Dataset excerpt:
******

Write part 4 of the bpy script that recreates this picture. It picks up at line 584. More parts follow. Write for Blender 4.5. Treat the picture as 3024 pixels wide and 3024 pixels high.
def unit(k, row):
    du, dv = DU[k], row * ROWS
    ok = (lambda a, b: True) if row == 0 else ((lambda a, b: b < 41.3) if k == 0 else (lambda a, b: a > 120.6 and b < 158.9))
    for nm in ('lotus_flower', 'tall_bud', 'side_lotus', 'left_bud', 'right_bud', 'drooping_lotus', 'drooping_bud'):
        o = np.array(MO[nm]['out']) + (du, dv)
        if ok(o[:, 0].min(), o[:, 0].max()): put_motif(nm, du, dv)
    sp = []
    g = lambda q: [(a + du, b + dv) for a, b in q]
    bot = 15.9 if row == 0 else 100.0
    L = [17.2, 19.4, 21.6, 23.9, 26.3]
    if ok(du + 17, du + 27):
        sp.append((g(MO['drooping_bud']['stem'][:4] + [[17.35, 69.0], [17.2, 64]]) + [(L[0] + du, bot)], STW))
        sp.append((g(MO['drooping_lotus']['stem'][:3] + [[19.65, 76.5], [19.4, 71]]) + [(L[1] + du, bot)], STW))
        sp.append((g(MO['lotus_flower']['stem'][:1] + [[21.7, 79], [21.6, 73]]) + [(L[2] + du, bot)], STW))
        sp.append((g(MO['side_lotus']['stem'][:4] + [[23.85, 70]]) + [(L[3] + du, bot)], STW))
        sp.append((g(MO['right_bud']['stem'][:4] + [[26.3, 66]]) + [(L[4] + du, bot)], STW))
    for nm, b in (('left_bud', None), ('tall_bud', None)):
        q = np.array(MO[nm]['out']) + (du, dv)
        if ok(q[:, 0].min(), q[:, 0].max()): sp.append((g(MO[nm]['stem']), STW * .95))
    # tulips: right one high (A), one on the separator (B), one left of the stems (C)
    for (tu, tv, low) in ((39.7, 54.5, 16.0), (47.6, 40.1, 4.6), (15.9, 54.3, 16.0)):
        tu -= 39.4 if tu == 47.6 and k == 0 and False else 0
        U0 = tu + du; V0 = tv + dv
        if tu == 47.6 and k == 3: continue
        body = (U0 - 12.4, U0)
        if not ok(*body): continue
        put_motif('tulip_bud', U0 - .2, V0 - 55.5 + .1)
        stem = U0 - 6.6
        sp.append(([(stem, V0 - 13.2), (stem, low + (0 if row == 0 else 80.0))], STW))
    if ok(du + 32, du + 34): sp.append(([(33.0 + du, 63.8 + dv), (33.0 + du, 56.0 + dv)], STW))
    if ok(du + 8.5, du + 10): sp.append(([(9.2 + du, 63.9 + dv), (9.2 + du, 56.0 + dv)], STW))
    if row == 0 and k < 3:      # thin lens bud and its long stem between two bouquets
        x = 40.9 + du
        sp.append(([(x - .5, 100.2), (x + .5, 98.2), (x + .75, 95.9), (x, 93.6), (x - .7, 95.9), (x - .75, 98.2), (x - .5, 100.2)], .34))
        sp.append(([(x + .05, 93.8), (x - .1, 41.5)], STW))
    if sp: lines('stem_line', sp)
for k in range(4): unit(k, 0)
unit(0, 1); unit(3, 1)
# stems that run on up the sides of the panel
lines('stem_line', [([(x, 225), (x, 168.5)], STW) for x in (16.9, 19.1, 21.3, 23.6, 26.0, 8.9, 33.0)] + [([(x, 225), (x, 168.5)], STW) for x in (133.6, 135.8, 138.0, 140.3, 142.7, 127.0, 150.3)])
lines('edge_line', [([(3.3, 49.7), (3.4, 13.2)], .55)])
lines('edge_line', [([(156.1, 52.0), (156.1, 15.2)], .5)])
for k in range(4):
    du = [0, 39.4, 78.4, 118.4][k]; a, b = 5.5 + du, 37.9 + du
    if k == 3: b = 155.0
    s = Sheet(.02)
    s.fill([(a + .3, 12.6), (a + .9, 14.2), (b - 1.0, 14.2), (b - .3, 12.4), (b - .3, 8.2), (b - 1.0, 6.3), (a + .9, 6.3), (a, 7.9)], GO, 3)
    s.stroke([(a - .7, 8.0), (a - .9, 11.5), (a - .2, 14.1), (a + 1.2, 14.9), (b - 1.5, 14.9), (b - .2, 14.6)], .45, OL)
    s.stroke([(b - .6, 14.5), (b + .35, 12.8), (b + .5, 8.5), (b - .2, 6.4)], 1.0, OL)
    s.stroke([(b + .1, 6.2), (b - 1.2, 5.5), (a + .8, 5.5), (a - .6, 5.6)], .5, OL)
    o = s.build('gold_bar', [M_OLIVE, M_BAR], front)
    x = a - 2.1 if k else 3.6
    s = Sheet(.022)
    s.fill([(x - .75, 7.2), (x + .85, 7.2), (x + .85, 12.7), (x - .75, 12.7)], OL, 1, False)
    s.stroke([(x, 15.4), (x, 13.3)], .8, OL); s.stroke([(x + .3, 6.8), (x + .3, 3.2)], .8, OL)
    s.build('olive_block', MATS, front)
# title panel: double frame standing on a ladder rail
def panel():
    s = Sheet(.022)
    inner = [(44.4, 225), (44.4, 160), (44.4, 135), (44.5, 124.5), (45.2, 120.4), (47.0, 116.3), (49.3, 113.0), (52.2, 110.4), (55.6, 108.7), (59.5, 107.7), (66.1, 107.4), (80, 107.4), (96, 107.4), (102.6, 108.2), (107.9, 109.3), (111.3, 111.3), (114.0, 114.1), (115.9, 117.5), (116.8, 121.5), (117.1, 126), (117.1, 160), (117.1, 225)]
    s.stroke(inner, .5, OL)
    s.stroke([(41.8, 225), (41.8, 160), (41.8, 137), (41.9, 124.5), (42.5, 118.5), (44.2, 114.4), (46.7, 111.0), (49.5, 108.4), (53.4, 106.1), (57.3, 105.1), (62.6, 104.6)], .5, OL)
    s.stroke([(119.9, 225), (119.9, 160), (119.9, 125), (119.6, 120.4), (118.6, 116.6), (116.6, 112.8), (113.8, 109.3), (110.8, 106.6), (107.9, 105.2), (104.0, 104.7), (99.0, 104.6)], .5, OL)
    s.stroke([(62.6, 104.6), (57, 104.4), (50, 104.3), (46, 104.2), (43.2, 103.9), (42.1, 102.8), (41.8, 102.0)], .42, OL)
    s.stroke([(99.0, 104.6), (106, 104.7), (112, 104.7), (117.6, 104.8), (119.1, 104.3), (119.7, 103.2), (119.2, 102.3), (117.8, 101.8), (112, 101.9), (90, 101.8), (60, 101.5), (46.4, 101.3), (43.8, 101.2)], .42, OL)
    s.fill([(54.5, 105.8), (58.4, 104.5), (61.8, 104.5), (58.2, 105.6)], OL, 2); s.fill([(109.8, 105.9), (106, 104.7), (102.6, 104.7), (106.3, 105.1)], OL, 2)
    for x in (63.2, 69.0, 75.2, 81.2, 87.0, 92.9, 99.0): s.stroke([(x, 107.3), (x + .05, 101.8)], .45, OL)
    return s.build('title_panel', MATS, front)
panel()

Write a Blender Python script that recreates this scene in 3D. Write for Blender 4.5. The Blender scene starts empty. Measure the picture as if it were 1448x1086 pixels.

******

Stated exercise:
Return the whole listing exactly, with every line included.

Output of the task:
Write part 4 of the bpy script that recreates this picture. It picks up at line 584. More parts follow. Write for Blender 4.5. Treat the picture as 3024 pixels wide and 3024 pixels high.
def unit(k, row):
    du, dv = DU[k], row * ROWS
    ok = (lambda a, b: True) if row == 0 else ((lambda a, b: b < 41.3) if k == 0 else (lambda a, b: a > 120.6 and b < 158.9))
    for nm in ('lotus_flower', 'tall_bud', 'side_lotus', 'left_bud', 'right_bud', 'drooping_lotus', 'drooping_bud'):
        o = np.array(MO[nm]['out']) + (du, dv)
        if ok(o[:, 0].min(), o[:, 0].max()): put_motif(nm, du, dv)
    sp = []
    g = lambda q: [(a + du, b + dv) for a, b in q]
    bot = 15.9 if row == 0 else 100.0
    L = [17.2, 19.4, 21.6, 23.9, 26.3]
    if ok(du + 17, du + 27):
        sp.append((g(MO['drooping_bud']['stem'][:4] + [[17.35, 69.0], [17.2, 64]]) + [(L[0] + du, bot)], STW))
        sp.append((g(MO['drooping_lotus']['stem'][:3] + [[19.65, 76.5], [19.4, 71]]) + [(L[1] + du, bot)], STW))
        sp.append((g(MO['lotus_flower']['stem'][:1] + [[21.7, 79], [21.6, 73]]) + [(L[2] + du, bot)], STW))
        sp.append((g(MO['side_lotus']['stem'][:4] + [[23.85, 70]]) + [(L[3] + du, bot)], STW))
        sp.append((g(MO['right_bud']['stem'][:4] + [[26.3, 66]]) + [(L[4] + du, bot)], STW))
    for nm, b in (('left_bud', None), ('tall_bud', None)):
        q = np.array(MO[nm]['out']) + (du, dv)
        if ok(q[:, 0].min(), q[:, 0].max()): sp.append((g(MO[nm]['stem']), STW * .95))
    # tulips: right one high (A), one on the separator (B), one left of the stems (C)
    for (tu, tv, low) in ((39.7, 54.5, 16.0), (47.6, 40.1, 4.6), (15.9, 54.3, 16.0)):
        tu -= 39.4 if tu == 47.6 and k == 0 and False else 0
        U0 = tu + du; V0 = tv + dv
        if tu == 47.6 and k == 3: continue
        body = (U0 - 12.4, U0)
        if not ok(*body): continue
        put_motif('tulip_bud', U0 - .2, V0 - 55.5 + .1)
        stem = U0 - 6.6
        sp.append(([(stem, V0 - 13.2), (stem, low + (0 if row == 0 else 80.0))], STW))
    if ok(du + 32, du + 34): sp.append(([(33.0 + du, 63.8 + dv), (33.0 + du, 56.0 + dv)], STW))
    if ok(du + 8.5, du + 10): sp.append(([(9.2 + du, 63.9 + dv), (9.2 + du, 56.0 + dv)], STW))
    if row == 0 and k < 3:      # thin lens bud and its long stem between two bouquets
        x = 40.9 + du
        sp.append(([(x - .5, 100.2), (x + .5, 98.2), (x + .75, 95.9), (x, 93.6), (x - .7, 95.9), (x - .75, 98.2), (x - .5, 100.2)], .34))
        sp.append(([(x + .05, 93.8), (x - .1, 41.5)], STW))
    if sp: lines('stem_line', sp)
for k in range(4): unit(k, 0)
unit(0, 1); unit(3, 1)
# stems that run on up the sides of the panel
lines('stem_line', [([(x, 225), (x, 168.5)], STW) for x in (16.9, 19.1, 21.3, 23.6, 26.0, 8.9, 33.0)] + [([(x, 225), (x, 168.5)], STW) for x in (133.6, 135.8, 138.0, 140.3, 142.7, 127.0, 150.3)])
lines('edge_line', [([(3.3, 49.7), (3.4, 13.2)], .55)])
lines('edge_line', [([(156.1, 52.0), (156.1, 15.2)], .5)])
for k in range(4):
    du = [0, 39.4, 78.4, 118.4][k]; a, b = 5.5 + du, 37.9 + du
    if k == 3: b = 155.0
    s = Sheet(.02)
    s.fill([(a + .3, 12.6), (a + .9, 14.2), (b - 1.0, 14.2), (b - .3, 12.4), (b - .3, 8.2), (b - 1.0, 6.3), (a + .9, 6.3), (a, 7.9)], GO, 3)
    s.stroke([(a - .7, 8.0), (a - .9, 11.5), (a - .2, 14.1), (a + 1.2, 14.9), (b - 1.5, 14.9), (b - .2, 14.6)], .45, OL)
    s.stroke([(b - .6, 14.5), (b + .35, 12.8), (b + .5, 8.5), (b - .2, 6.4)], 1.0, OL)
    s.stroke([(b + .1, 6.2), (b - 1.2, 5.5), (a + .8, 5.5), (a - .6, 5.6)], .5, OL)
    o = s.build('gold_bar', [M_OLIVE, M_BAR], front)
    x = a - 2.1 if k else 3.6
    s = Sheet(.022)
    s.fill([(x - .75, 7.2), (x + .85, 7.2), (x + .85, 12.7), (x - .75, 12.7)], OL, 1, False)
    s.stroke([(x, 15.4), (x, 13.3)], .8, OL); s.stroke([(x + .3, 6.8), (x + .3, 3.2)], .8, OL)
    s.build('olive_block', MATS, front)
# title panel: double frame standing on a ladder rail
def panel():
    s = Sheet(.022)
    inner = [(44.4, 225), (44.4, 160), (44.4, 135), (44.5, 124.5), (45.2, 120.4), (47.0, 116.3), (49.3, 113.0), (52.2, 110.4), (55.6, 108.7), (59.5, 107.7), (66.1, 107.4), (80, 107.4), (96, 107.4), (102.6, 108.2), (107.9, 109.3), (111.3, 111.3), (114.0, 114.1), (115.9, 117.5), (116.8, 121.5), (117.1, 126), (117.1, 160), (117.1, 225)]
    s.stroke(inner, .5, OL)
    s.stroke([(41.8, 225), (41.8, 160), (41.8, 137), (41.9, 124.5), (42.5, 118.5), (44.2, 114.4), (46.7, 111.0), (49.5, 108.4), (53.4, 106.1), (57.3, 105.1), (62.6, 104.6)], .5, OL)
    s.stroke([(119.9, 225), (119.9, 160), (119.9, 125), (119.6, 120.4), (118.6, 116.6), (116.6, 112.8), (113.8, 109.3), (110.8, 106.6), (107.9, 105.2), (104.0, 104.7), (99.0, 104.6)], .5, OL)
    s.stroke([(62.6, 104.6), (57, 104.4), (50, 104.3), (46, 104.2), (43.2, 103.9), (42.1, 102.8), (41.8, 102.0)], .42, OL)
    s.stroke([(99.0, 104.6), (106, 104.7), (112, 104.7), (117.6, 104.8), (119.1, 104.3), (119.7, 103.2), (119.2, 102.3), (117.8, 101.8), (112, 101.9), (90, 101.8), (60, 101.5), (46.4, 101.3), (43.8, 101.2)], .42, OL)
    s.fill([(54.5, 105.8), (58.4, 104.5), (61.8, 104.5), (58.2, 105.6)], OL, 2); s.fill([(109.8, 105.9), (106, 104.7), (102.6, 104.7), (106.3, 105.1)], OL, 2)
    for x in (63.2, 69.0, 75.2, 81.2, 87.0, 92.9, 99.0): s.stroke([(x, 107.3), (x + .05, 101.8)], .45, OL)
    return s.build('title_panel', MATS, front)
panel()

Write a Blender Python script that recreates this scene in 3D. Write for Blender 4.5. The Blender scene starts empty. Measure the picture as if it were 1448x1086 pixels.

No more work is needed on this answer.